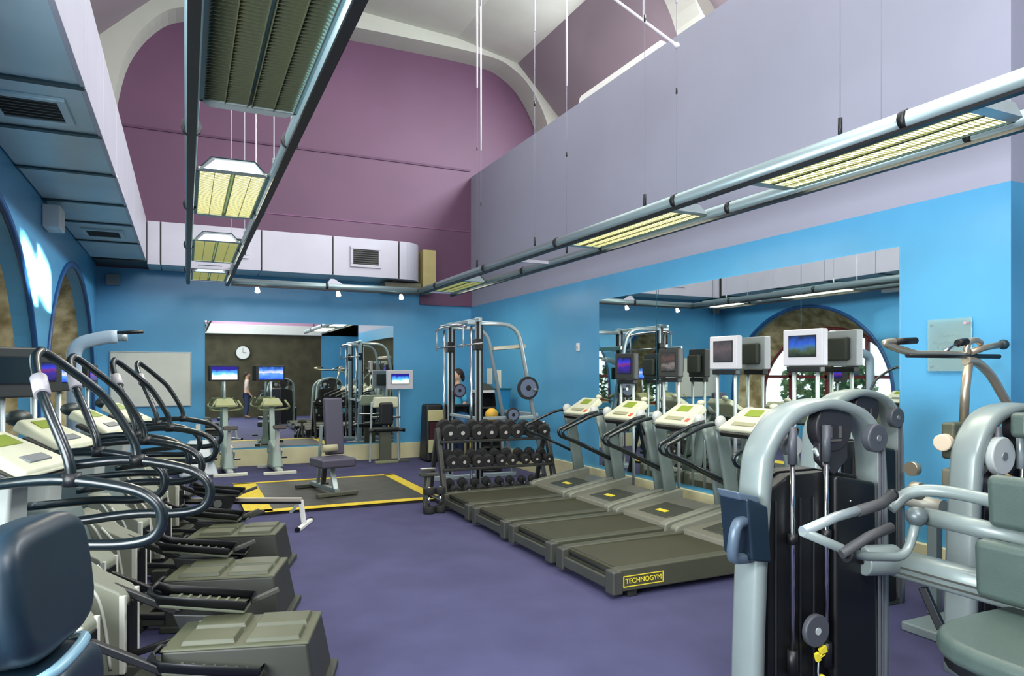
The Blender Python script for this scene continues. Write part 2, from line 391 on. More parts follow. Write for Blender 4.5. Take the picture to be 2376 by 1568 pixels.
# ------------------------------------------------------------------ ducts
def vent(parent, c, ax, w, h, z0=None):
    # grille: white frame with dark slats; ax = 'z' facing down, 'y' facing -y
    f = MB(); s = MB(); bk = MB(); t = .05
    x, y, z = c
    def B(m, u0, u1, v0, v1, d0, d1):
        if ax == 'z': m.box(x+u0, x+u1, y+v0, y+v1, z-d1, z-d0)
        else: m.box(x+u0, x+u1, y-d1, y-d0, z+v0, z+v1)
    B(f, -w/2-t, w/2+t, h/2, h/2+t, 0, .025); B(f, -w/2-t, w/2+t, -h/2-t, -h/2, 0, .025)
    B(f, -w/2-t, -w/2, -h/2, h/2, 0, .025); B(f, w/2, w/2+t, -h/2, h/2, 0, .025)
    fr = f.build('vent_frame', ducty if ax == 'y' else ductu, parent, .004)
    B(bk, -w/2, w/2, -h/2, h/2, 0, .004); bk.build('vent_back', blk, fr)
    n = 7
    for k in range(n):
        v = -h/2+(k+.5)*h/n; B(s, -w/2, w/2, v-.008, v+.008, .004, .02)
    s.build('slats', dgrey, fr)
ld = thing('air_duct', 'long white-sided air duct with blue-grey underside along the left wall', 'duct', (0, 0, 0))
ys = [-1.5, .0, 1.3, 2.55, 3.85, 5.1, 6.1, 7.25, 8.5, 9.6, 10.9, 12.45]
for a, b in zip(ys, ys[1:]):
    MB().box(-1.33, -.60, a+.015, b-.015, 3.45, 3.48).build('bottom_panel', ductu, ld, .006)
    MB().box(-.6, -.57, a+.006, b-.006, 3.44, 4.1).build('side_panel', ducty, ld, .004)
MB().box(-1.33, -.6, -1.5, 12.45, 3.5, 4.07).build('duct_core', dgrey, ld)
for y in ys[1:-1]: MB().box(-1.33, -.58, y-.03, y+.03, 3.435, 3.452).build('seam_strip', mat('dark_seam', (40, 70, 78), .5), ld)
for y in (2.0, 5.62, 10.25): vent(ld, (-.95, y, 3.45), 'z', .36, .42)
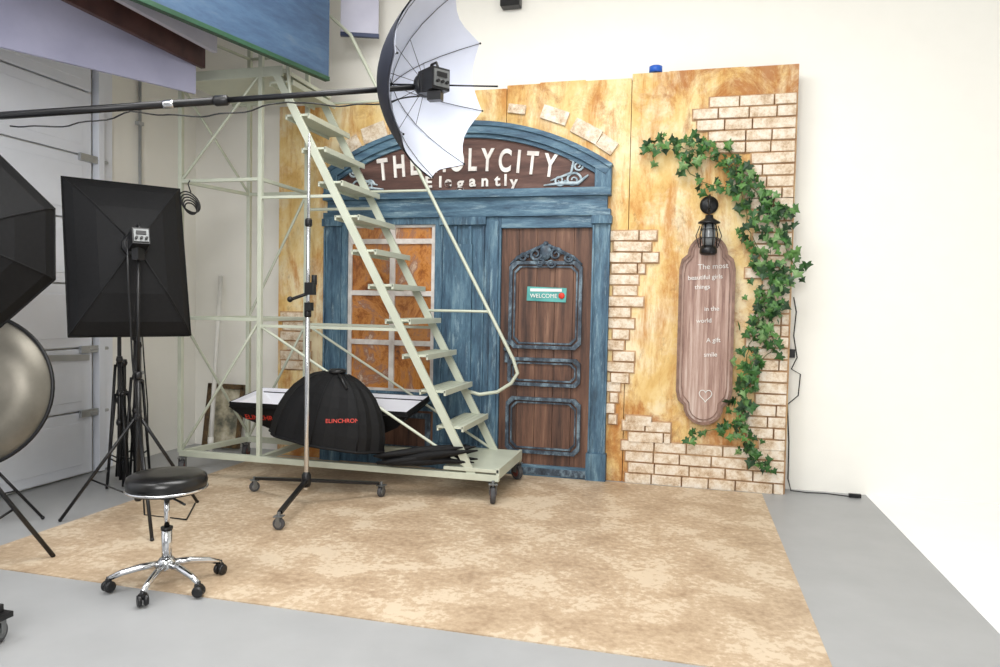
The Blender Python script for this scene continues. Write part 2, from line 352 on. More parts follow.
for sgn in(1,-1):
    spiral(d,-1.205+sgn*.09,1.96,.055,sgn,1,-.06,.016);spiral(d,-1.205+sgn*.2,1.93,.04,-sgn,1,-.06,.014)
    d.path([(-1.205+sgn*.32,-.05,1.87),(-1.205+sgn*.25,-.06,1.93),(-1.205+sgn*.12,-.06,1.99),(-1.205,-.06,2.05)],[.008,.016,.018,.012],1,6)
    spiral(d,-1.205+sgn*.05,1.88,.04,-sgn,1,-.06,.011)
d.ball((-1.205,-.06,1.98),.055,1,(1,.5,1.3));d.ball((-1.205,-.06,2.05),.024,1)
d.box((-1.195,-.034,1.61),(.35,.01,.125),2,Euler((0,.03,0)));d.bb(-1.34,-1.06,-.042,-.038,1.635,1.66,3);d.text("WELCOME",.05,(-1.22,-.043,1.595),mi=3,ext=.002);d.ball((-1.06,-.045,1.60),.028,4,(1,.3,1))
d.bb(-1.56,-1.52,-.05,-.02,1.0,1.2,1);d.ball((-1.54,-.08,1.12),.025,1)
d.done(.003)
# ---------------------------------------------------------------- plaque, lantern, ivy
p=B('arched_wooden_plaque',[PLAQ,PLEDGE,CARD]);pc=.155
def plq(o):
    W=.225-o;w2=.16-o
    right=[(w2,.70-.0+o*.5),(W*.92,.74+o),(W,.82+o),(W,1.84-o),(W*.92,1.92-o),(w2,1.96-o*.5)]
    top=[(w2*math.cos(t),1.96+(w2*.98)*math.sin(t)) for t in [math.pi*i/12 for i in range(1,12)]]
    left=[(-x,z) for x,z in right[::-1]]
    bot=[(-w2*math.cos(t),.70-(w2)*math.sin(t)) for t in [math.pi*i/12 for i in range(1,12)]]
    return [(pc+x,z) for x,z in right+top+left+bot]
p.prism(plq(.012),-.05,-.005,0);p.band(plq(0),plq(.022),-.065,-.005,1,True);p.band(plq(.04),plq(.047),-.056,-.045,1,True)
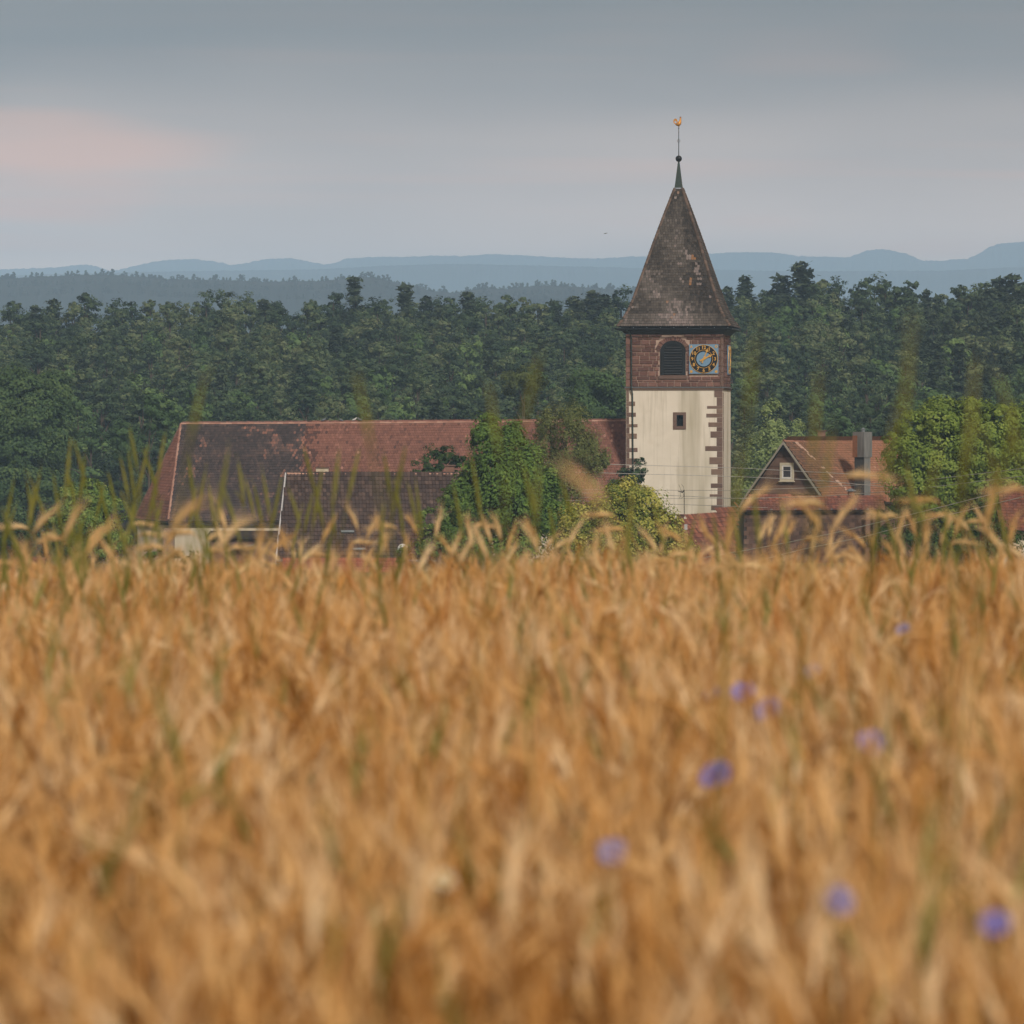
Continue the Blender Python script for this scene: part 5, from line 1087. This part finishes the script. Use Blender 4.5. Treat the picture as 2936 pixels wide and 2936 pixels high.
nn, ll = ng_.nodes.new, ng_.links.new; gi, go = nn('NodeGroupInput'), nn('NodeGroupOutput'); jn = nn('GeometryNodeJoinGeometry')
def named(n, t): a = nn('GeometryNodeInputNamedAttribute'); a.data_type = t; a.inputs['Name'].default_value = n; return [s for s in a.outputs if s.name == 'Attribute' and s.enabled][0]
for o in src[::-1]:
    oi = nn('GeometryNodeObjectInfo'); oi.inputs['Object'].default_value = o; oi.inputs['As Instance'].default_value = False; gt = nn('GeometryNodeGeometryToInstance'); ll(oi.outputs['Geometry'], gt.inputs[0]); ll(gt.outputs[0], jn.inputs[0])
ip = nn('GeometryNodeInstanceOnPoints'); ll(gi.outputs[0], ip.inputs['Points']); ll(jn.outputs[0], ip.inputs['Instance']); ip.inputs['Pick Instance'].default_value = True
ll(named('variant', 'INT'), ip.inputs['Instance Index'])
er_ = nn('FunctionNodeEulerToRotation'); ll(named('turn', 'FLOAT_VECTOR'), er_.inputs[0]); ll(er_.outputs[0], ip.inputs['Rotation']); ll(named('size', 'FLOAT'), ip.inputs['Scale'])
ll(ip.outputs[0], go.inputs[0]); mod = field.modifiers.new('plants', 'NODES'); mod.node_group = ng_

# ---------------------------------------------------------------- single stalks standing out of the field
def one_stalk(name, label, cat, group, px, py, d, mat, seed, ear, nod, side, lean=.05, er=.006, awn=.09, nleaf=1, leafmat=None, leafl=.3, nawn=16, dx=0.0, sr=.0018, aw=.0011):
    """A stalk whose highest point shows at pixel (px, py), d metres ahead, nodding towards side (+1 right, -1 left)."""
    g = np.random.default_rng(seed); tip = at(px, py, d); zb = field_z(tip.x, d); naz = (0 if side > 0 else math.pi) + g.uniform(-.5, .5)
    P, E = bent((0, 0, 0), 1.0, lean, naz, ear, nod, naz); top = max(E, key=lambda p: p[2]); H = tip.z - zb
    h = H - (top[2] - P[-1][2]); h = max(.3, h / (P[-1][2] / 1.0)); P, E = bent((0, 0, 0), h, lean, naz, ear, nod, naz); top = max(E, key=lambda p: p[2])
    base = (tip.x - top[0], d - top[1], zb)
    st, ea, lf = stalk_geo(g, base, h, lean, naz, ear, nod, naz, er=er, awn=awn, nleaf=nleaf, leafl=leafl, nawn=nawn, sr=sr, aw=aw)
    root = thing(name, label, cat, base, group); st.build('stem', mat, root); ea.build('ear', mat, root, smooth=True); lf.build('leaf', leafmat or mat, root); return root
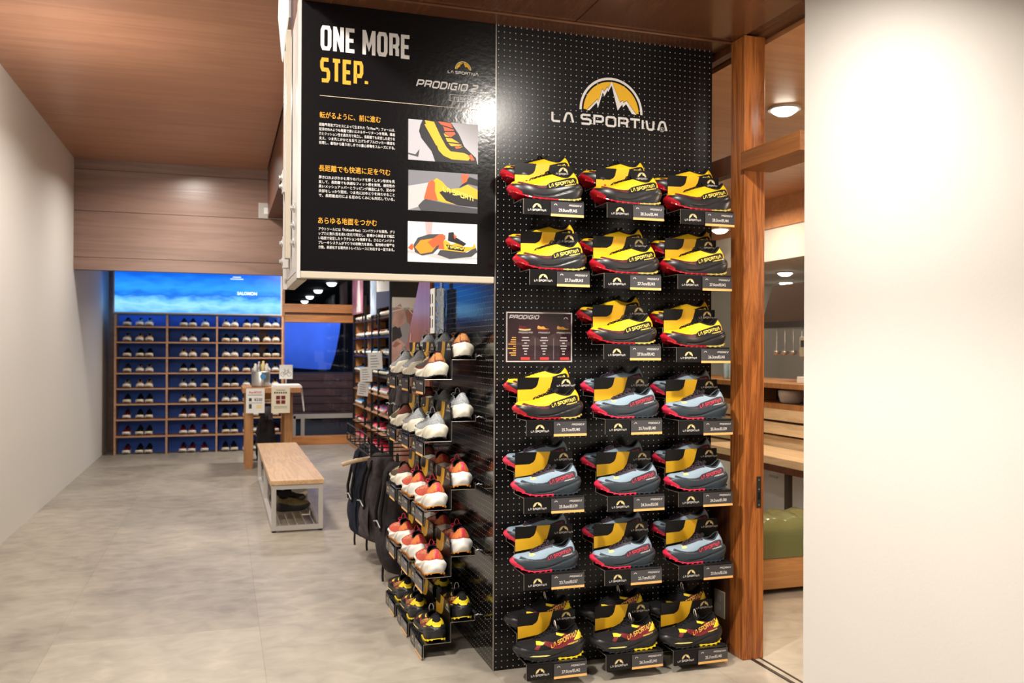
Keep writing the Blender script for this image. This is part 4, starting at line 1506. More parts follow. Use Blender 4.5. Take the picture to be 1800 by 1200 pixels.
# thin framed notices hung on the side
nt_ = thing('hanging_notice', 'white framed notice sheet hung on the pillar side', 'notice', (-0.004, 1.05, 1.42))
MB().box(-0.006, 0.0, 0.0, 0.25, 0.0, 0.24).build('sheet', 'paper', nt_)
mb = MB()
random.seed(5)
for k in range(4):
    for j in range(3):
        y = 0.04 + k * 0.05
        mb.box(-0.0068, -0.006, y, y + 0.018, 0.03 + j * 0.065, 0.03 + j * 0.065 + random.uniform(.03, .055))
mb.build('print', 'ink', nt_)
mat('foil_bag', (0.35, 0.42, 0.50), 0.12, 0.6, 0.7, bump=0.7, bscale=30)
fb = thing('foil_packet', 'crinkled shiny foil packet hanging on the pillar side', 'packet', (-0.02, 0.76, 1.36))
g = []
for i in range(12):
    z = i / 11 * 0.28
    g.append([(-0.012 - 0.010 * math.sin(i * 1.9 + k * 2.3) * math.sin(math.pi * k / 6) - .012 * math.sin(math.pi * k / 6), k / 6 * 0.15, z) for k in range(7)])
MB().grid(g).grid([[(0.0, k / 6 * 0.15, i / 11 * 0.28) for k in range(7)] for i in range(12)]).build('pouch', 'foil_bag', fb, True)
MB().box(-0.008, -0.002, 0.05, 0.10, 0.28, 0.34).build('hang_tab', 'foil_bag', fb)


def sack(name, label, cx, cy, ztop, zbot, wy, wx, m, seed, cat='bag', straps=True):
    o = thing(name, label, cat, (cx, cy, zbot))
    h = ztop - zbot
    rnd = random.Random(seed)
    ph = [rnd.uniform(0, 6) for _ in range(6)]
    rows = []
    for i in range(25):
        t = i / 24
        rad = (math.sin(min(1, t / .16) * math.pi / 2) ** .7) * (1 - .45 * t ** 1.6)
        if t > .93:
            rad *= 1 - (t - .93) * 7
        ring = []
        for k in range(30):
            a = 2 * math.pi * k / 30
            wob = 1 + .10 * math.sin(3 * a + ph[0] + 5 * t) + .08 * math.sin(5 * a + ph[1] - 7 * t) + .07 * math.sin(13 * t + ph[2] + 2 * a) + .05 * math.sin(7 * a + ph[3] + 11 * t)
            ring.append((wx / 2 * rad * wob * math.cos(a), wy / 2 * rad * wob * math.sin(a), t * h))
        rows.append(ring)
    mb = MB().grid(rows, closed=True)
    mb.add(rows[0], [tuple(range(30))])
    mb.add(rows[-1], [tuple(range(30))])
    mb.build('body', m, o, True)
    # front pocket and zip
    pk = []
    for i in range(7):
        t = i / 6
        pk.append([(-wx / 2 * (.72 + .38 * math.sin(math.pi * (.15 + .7 * t)) * math.sin(math.pi * (.1 + .8 * k / 6))), wy * .34 * (k / 3 - 1), h * (.14 + .34 * t)) for k in range(7)])
    p = MB().grid(pk).build('pocket', m, o, True)
    MB().tube([(-wx / 2 * 1.04, wy * .30 * (k / 4 - 1), h * .49 - h * .03 * abs(k / 4 - 1)) for k in range(9)], 0.004, 5).build('zip', 'grey_metal', p)
    if straps:
        for s_ in (-1, 1):
            MB().tube([(-wx * .26, s_ * wy * .12, h * .93), (-wx * .40, s_ * wy * .18, h * .75), (-wx * .49, s_ * wy * .22, h * .55), (-wx * .47, s_ * wy * .2, h * .42)], 0.010, 6).build('strap', 'blk_mesh', o)
        MB().tube([(-wx * .3, wy * .2, h * .10), (-wx * .31, wy * .21, -.02), (-wx * .30, wy * .21, -.05)], .007, 6).build('webbing', 'blk_mesh', o)
    elif straps is False:
        MB().tube([(0, 0, h + .04), (0, 0, h + .055), (-cx * .5, 0, h + .06), (-cx - .005, 0, h + .05)], .003, 5).build('wall_hook', 'steel', o)
    MB().tube([(0, -.02, h * .98), (0, -.02, h + .03), (0, .0, h + .045), (0, .02, h + .03), (0, .02, h * .98)], 0.006, 5).build('hang_loop', 'blk_mesh', o)
    return o


# hanging rail with bags and hangers
rail = thing('hanging_rail', 'black wire hanging rail fixed to the reddish board', 'rail', (-0.012, 1.25, 0))
for z in (0.86, 0.80, 0.755):
    MB().tube([(0, 0.0, z), (-0.30, 0.0, z), (-0.30, 0.95, z), (0, 0.95, z)], 0.004, 6).build('wire', 'wire_black', rail)
for y in (0.0, .2, .4, .6, .8, .95):
    MB().tube([(-0.30, y, 0.755), (-0.30, y, 0.87)], 0.0035, 6).build('upright', 'wire_black', rail)
    MB().tube([(0, y, 0.755), (-0.30, y, 0.755)], 0.0035, 6).build('cross_wire', 'wire_black', rail)
sack('backpack', 'navy backpack hanging lowest on the left of the wire rail', -0.17, 2.22, .72, .10, .40, .25, 'fabric_navy', 1)
sack('backpack', 'dark grey wrinkled backpack hanging in the middle of the rail', -0.16, 1.78, .71, .16, .38, .25, 'fabric_grey', 2)
sack('backpack', 'black strapped backpack hanging beside the side shoes', -0.14, 1.39, .70, .07, .34, .22, 'fabric_black', 3)
sack('drawstring_pouch', 'dark round pouch hanging above the wire rail', -0.10, 1.40, 1.14, .93, .20, .12, 'fabric_grey', 4, 'pouch', False)
sack('drawstring_pouch', 'black limp pouch hanging beside the reddish board edge', -0.09, 1.68, 1.12, .92, .18, .10, 'fabric_black', 5, 'pouch', False)
for y in (2.0,):
    h = thing('clothes_hanger', 'pale wooden clothes hanger on the wire rail', 'hanger', (-0.20, y, 0.63))
    MB().tube([(-.17, 0, -.012), (-.08, 0, .012), (0, 0, .022), (.08, 0, .012), (.15, 0, -.012)], 0.013, 8).build('bar', 'pale_wood', h)
    MB().tube([(0, 0, .03), (0, 0, .10), (-.015, 0, .125), (-.03, 0, .11)], 0.003, 6).build('hook', 'steel', h)

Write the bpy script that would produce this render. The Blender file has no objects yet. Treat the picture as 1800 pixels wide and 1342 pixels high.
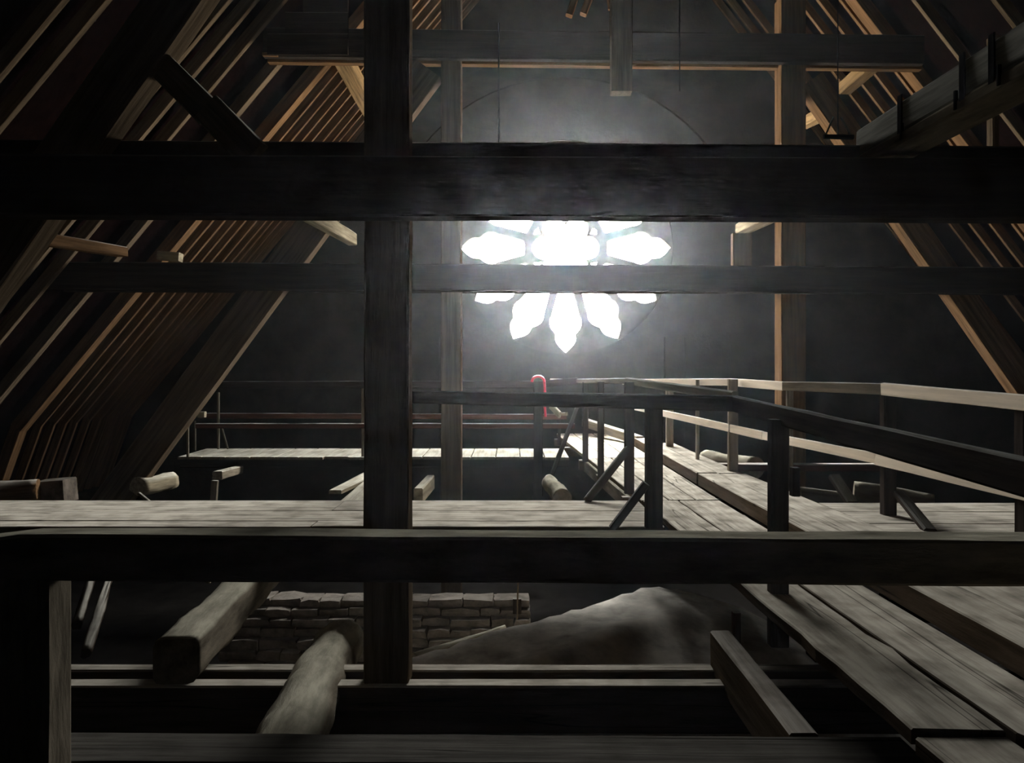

WRITTEN PROBLEM
Find the lines that include the string "picture", then copy each of them.

SOLUTION FOR THIS EXERCISE
The Blender Python script for this scene continues. Write part 2, from line 391 on. More parts follow. Write for Blender 4.5. Take the picture to be 2376 by 1568 pixels.
Continue the Blender Python script for this scene: part 5, from line 1087. This part finishes the script. Use Blender 4.5. Treat the picture as 2936 pixels wide and 2936 pixels high.
Keep writing the Blender script for this image. This is part 4, starting at line 1506. More parts follow. Use Blender 4.5. Take the picture to be 1800 by 1200 pixels.
Write the bpy script that would produce this render. The Blender file has no objects yet. Treat the picture as 1800 pixels wide and 1342 pixels high.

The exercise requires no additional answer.